De hecho, renuncio a toda credencial, credibilidad o calificación que tengo por este mensaje: la gracia de Jesús es suficiente. “…Si alguno piensa que tiene de qué confiar en la carne, yo más: circuncidado al octavo día, del linaje de Israel, de la tribu de Benjamín, hebreo de hebreos; en cuanto a la ley, fariseo; en cuanto a celo, perseguidor de la iglesia; en cuanto a la justicia que es en la ley, irreprensible. Pero cuantas cosas eran para mí ganancia, las he estimado como pérdida por amor de Cristo”. (Filipenses 3:4b-7 RV60). Para Pablo Cristo fue suficiente cuando escribió esas palabras. Para mi también. Es suficiente para ti. Es suficiente para los felizmente casados, los infelizmente casados, los felizmente solteros, los infelizmente solteros, viudos, divorciados, separados, novios, prometidos, desconsolados, los que están enamorados; es suficiente para todos. . No somos autosuficientes, nuestras circunstancias no garantizan una satisfacción eterna, ni tampoco nuestros efímeros títulos. Dicho esto, usa cualquier título que se te haya dado como un medio para glorificar a Cristo.
Si estás casado, bendito seas por amplificar el nombre de Cristo a través de tu matrimonio. Qué hermoso es recibir ese regalo y esa gracia. Que tu objetivo sea santificar a tu cónyuge y escuchar a Dios decirles a ambos: “Bien hecho, mi buen siervo y fiel”. Si eres soltero, bendito seas por estar exclusivamente dedicado a Cristo. Que tu objetivo sea perseguirlo fervientemente por lo que Él es, confiando en que nos ha dado todo lo que necesitamos para lograrlo. Ya estés casado o soltero, recuerda esto: nos necesitamos el uno al otro. La iglesia necesita a ambos, y en cada iglesia debemos encontrar ambos. Los casados son necesarios para ayudarnos a ver que incluso en el don del matrimonio, Dios es quien satisface nuestras necesidades. No estamos completamente satisfechos en nuestros esposos, sino solo en Cristo. Los solteros son necesarios para enseñar a la iglesia a que Jesús es mejor y vale más que lo que no tenemos.

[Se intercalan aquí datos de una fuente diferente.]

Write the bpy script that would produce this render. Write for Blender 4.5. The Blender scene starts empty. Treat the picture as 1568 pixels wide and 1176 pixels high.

Debemos tener cuidado de no poner el énfasis de la santidad en si estamos casados o solteros, sino luchar por lo que Cristo nos imparte que nunca podemos perder: somos sus hijos amados, todo lo demás cae por debajo de eso. Como escribió una vez el mártir Jim Elliot: “No es tonto el que da lo que no puede conservar para ganar lo que no puede perder”.